As America’s economic supremacy fades, the primacy of the dollar looks unsustainable
Ih hegemons are good for anything, it is for conferring stability on the systems they dominate. … The widening gap between America’s economic and financial power creates problems for other countries, in the dollar zone and beyond. That is because the costs of dollar dominance are starting to outweigh the benefits.
In 2008-09 the Fed reluctantly came to the rescue, acting as a lender of last resort by offering $1 trillion of dollar liquidity to foreign banks and central banks. The sums involved in a future crisis would be far higher. The offshore dollar world is almost twice as large as it was in 2007. By the 2020s it could be as big as America’s banking industry.

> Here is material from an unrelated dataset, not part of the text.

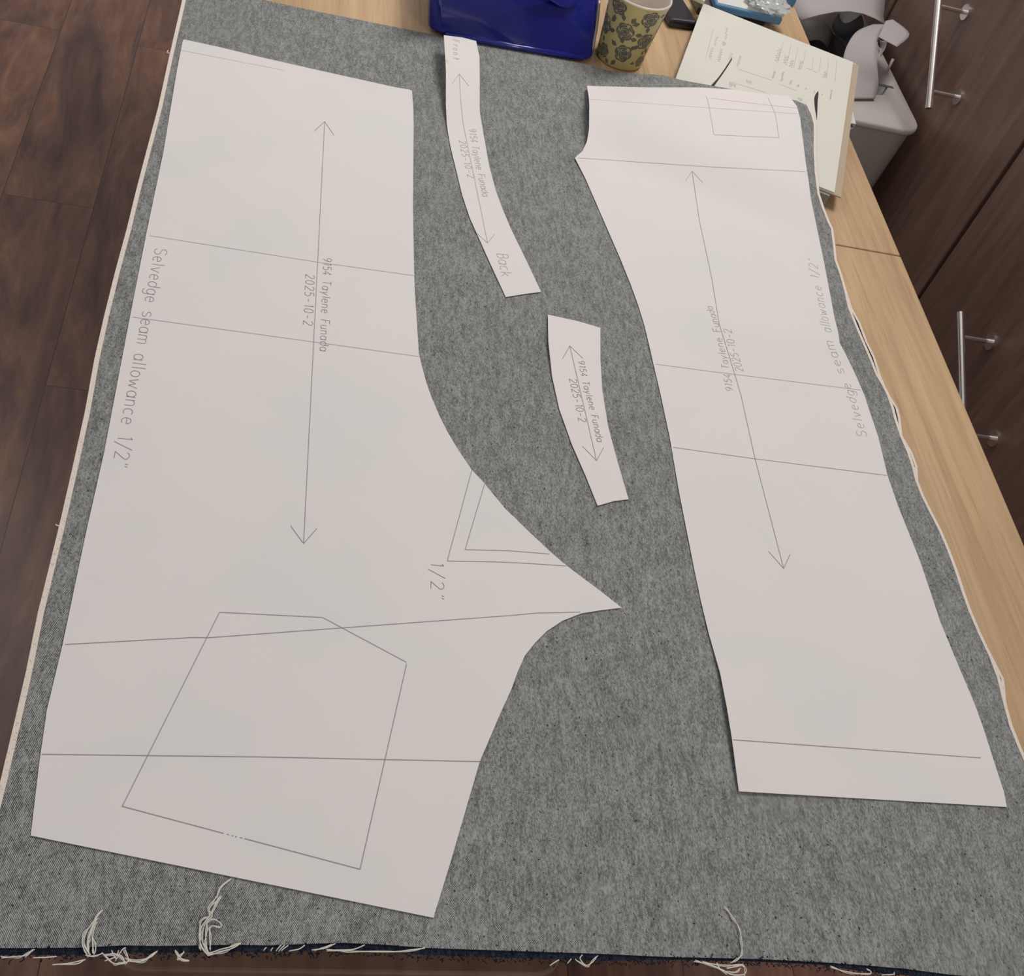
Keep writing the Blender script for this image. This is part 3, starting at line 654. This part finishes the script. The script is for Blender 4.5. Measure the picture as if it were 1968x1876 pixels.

If foreigners continue to accumulate reserves, they will dominate the Treasury market by the 2030s. To satisfy growing foreign demand for safe dollar-denominated assets, America’s government could issue more Treasuries—adding to its debts. Or it could leave foreigners to buy up other securities—but that might lead to asset bubbles, just as in the mortgage boom of the 2000s.
There are things America can do to shoulder more responsibility—for instance, by setting up bigger emergency-swaplines with more central banks. More likely is a splintering of the system, as other countries choose to insulate themselves from Fed decisions by embracing capital controls. The dollar has no peers. But the system that it anchors is cracking.